## WHAT IS EXPECTED
Set down the listing below verbatim, but only from its first line through the line containing "from mathutils.geometry import".

## RECORDED DATA
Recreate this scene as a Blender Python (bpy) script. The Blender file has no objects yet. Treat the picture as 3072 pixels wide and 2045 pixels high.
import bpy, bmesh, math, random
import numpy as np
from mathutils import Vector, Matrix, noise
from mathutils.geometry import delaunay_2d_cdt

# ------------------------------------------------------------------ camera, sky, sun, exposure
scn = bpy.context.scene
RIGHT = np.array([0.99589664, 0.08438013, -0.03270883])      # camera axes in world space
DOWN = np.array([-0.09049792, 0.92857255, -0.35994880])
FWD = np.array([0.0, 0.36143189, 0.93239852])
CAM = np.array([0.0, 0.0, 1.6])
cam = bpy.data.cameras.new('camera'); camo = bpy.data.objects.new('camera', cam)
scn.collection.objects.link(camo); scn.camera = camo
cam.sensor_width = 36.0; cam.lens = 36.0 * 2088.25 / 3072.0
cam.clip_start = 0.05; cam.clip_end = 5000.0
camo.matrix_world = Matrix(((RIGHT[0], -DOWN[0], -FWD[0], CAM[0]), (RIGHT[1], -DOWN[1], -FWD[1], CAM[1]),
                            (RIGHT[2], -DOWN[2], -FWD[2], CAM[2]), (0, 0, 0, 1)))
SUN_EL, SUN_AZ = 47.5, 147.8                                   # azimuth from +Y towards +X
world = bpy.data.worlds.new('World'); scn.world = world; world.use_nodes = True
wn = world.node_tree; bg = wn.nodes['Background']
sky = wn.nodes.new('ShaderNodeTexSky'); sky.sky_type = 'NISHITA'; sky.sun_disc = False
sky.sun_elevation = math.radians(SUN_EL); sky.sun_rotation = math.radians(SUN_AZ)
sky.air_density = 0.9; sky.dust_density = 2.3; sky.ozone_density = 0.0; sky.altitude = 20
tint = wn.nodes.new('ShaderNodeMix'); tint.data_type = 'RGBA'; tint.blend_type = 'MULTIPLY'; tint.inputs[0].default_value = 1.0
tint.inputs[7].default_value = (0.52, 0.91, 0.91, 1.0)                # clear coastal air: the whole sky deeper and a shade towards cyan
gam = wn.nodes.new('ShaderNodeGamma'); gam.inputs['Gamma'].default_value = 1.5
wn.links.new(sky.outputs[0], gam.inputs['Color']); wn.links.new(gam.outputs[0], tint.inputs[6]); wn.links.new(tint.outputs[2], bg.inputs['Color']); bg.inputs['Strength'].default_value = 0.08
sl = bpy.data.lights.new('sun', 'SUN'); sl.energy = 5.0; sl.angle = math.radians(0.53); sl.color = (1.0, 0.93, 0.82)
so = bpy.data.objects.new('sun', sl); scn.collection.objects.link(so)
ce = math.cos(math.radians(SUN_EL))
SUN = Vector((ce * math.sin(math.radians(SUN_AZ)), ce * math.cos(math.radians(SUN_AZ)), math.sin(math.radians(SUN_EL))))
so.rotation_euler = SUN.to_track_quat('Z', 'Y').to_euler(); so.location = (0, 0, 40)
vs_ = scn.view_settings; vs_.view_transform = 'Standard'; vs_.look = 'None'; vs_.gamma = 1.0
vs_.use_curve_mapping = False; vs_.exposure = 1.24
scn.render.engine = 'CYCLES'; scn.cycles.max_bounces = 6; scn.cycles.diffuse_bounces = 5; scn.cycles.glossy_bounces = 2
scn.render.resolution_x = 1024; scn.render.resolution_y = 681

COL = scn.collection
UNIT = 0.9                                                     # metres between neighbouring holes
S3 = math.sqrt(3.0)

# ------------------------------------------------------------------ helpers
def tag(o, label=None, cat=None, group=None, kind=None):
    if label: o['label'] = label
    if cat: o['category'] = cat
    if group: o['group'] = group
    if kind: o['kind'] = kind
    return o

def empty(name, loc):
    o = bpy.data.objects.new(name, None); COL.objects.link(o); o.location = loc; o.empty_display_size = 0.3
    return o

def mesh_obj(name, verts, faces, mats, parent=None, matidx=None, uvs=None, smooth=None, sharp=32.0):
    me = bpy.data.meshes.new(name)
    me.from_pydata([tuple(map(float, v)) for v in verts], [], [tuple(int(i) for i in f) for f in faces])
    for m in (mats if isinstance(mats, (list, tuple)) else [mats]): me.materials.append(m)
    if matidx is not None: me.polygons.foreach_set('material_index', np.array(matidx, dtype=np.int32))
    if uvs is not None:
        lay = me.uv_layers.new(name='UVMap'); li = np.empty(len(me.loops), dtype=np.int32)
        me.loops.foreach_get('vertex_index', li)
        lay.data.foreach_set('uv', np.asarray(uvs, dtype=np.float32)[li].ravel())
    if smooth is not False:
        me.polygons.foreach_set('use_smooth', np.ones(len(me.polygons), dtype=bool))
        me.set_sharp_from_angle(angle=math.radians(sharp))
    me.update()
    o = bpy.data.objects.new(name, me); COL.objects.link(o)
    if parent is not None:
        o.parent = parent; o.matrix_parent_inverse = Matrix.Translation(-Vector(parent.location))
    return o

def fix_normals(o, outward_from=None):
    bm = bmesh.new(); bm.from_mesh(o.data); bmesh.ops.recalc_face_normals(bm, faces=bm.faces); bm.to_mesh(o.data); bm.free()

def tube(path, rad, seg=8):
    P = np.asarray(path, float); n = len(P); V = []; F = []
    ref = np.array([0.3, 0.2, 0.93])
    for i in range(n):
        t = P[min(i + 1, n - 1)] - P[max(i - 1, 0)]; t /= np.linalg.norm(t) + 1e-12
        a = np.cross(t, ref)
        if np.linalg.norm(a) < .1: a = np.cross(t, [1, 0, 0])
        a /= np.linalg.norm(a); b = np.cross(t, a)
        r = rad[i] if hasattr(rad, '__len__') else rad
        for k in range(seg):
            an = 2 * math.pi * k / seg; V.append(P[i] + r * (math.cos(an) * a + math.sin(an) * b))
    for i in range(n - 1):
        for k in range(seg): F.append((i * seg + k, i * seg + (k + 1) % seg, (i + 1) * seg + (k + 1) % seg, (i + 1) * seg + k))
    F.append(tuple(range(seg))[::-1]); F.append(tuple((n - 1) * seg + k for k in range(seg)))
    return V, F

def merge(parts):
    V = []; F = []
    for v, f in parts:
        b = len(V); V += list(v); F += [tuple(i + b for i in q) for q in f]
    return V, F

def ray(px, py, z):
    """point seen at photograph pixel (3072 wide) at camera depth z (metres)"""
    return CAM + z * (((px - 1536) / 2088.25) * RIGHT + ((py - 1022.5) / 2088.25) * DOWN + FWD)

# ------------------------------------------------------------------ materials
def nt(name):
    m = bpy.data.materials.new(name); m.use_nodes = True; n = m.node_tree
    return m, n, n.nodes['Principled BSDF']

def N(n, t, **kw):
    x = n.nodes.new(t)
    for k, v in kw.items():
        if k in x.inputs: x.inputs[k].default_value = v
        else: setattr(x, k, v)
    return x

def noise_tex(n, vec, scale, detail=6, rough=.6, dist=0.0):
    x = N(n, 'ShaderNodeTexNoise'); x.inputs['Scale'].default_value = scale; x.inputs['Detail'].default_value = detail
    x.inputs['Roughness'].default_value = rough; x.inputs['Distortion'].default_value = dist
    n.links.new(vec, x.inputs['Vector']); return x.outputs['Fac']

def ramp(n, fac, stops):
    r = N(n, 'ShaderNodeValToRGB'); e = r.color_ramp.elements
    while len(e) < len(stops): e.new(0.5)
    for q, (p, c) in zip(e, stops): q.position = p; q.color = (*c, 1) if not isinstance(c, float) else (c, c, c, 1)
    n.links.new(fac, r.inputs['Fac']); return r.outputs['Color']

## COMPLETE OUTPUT
Recreate this scene as a Blender Python (bpy) script. The Blender file has no objects yet. Treat the picture as 3072 pixels wide and 2045 pixels high.
import bpy, bmesh, math, random
import numpy as np
from mathutils import Vector, Matrix, noise
from mathutils.geometry import delaunay_2d_cdt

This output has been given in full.